-- Start of DATA ROWS --

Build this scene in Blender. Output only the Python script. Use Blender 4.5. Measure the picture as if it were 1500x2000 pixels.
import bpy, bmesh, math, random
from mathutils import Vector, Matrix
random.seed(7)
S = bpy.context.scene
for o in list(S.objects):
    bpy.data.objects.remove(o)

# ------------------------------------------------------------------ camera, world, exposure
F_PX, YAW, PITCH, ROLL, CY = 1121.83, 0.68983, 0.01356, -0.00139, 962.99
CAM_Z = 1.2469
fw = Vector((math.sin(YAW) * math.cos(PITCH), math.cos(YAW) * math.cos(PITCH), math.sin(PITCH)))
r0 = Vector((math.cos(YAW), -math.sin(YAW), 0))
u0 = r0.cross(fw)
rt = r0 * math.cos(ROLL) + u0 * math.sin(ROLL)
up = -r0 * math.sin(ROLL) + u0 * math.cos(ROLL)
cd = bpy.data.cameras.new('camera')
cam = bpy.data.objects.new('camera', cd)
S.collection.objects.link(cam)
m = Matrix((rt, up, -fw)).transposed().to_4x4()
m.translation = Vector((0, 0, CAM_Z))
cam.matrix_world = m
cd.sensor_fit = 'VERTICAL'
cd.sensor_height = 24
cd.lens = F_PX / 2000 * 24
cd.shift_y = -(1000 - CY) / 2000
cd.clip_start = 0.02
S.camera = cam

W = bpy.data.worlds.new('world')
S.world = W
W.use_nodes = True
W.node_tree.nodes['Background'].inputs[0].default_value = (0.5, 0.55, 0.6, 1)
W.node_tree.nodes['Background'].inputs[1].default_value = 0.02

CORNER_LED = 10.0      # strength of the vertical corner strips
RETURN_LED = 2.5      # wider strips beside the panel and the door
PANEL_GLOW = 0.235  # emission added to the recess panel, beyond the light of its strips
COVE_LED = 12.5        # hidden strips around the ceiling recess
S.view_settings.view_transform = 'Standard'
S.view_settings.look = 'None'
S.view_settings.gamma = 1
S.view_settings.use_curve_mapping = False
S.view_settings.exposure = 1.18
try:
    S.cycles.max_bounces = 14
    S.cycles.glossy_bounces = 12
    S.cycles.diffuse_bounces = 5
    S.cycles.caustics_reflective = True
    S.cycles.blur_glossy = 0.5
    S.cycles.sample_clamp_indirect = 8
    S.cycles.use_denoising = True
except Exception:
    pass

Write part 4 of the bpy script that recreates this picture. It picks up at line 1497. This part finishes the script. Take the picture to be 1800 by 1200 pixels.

-- End of DATA ROWS --

- EXERCISE REQUIREMENTS
From the opening line of the data above through the line that contains "bpy.data.objects.remove(o)", please print each line as it stands and only those lines.

- WRITTEN SOLUTION
Build this scene in Blender. Output only the Python script. Use Blender 4.5. Measure the picture as if it were 1500x2000 pixels.
import bpy, bmesh, math, random
from mathutils import Vector, Matrix
random.seed(7)
S = bpy.context.scene
for o in list(S.objects):
    bpy.data.objects.remove(o)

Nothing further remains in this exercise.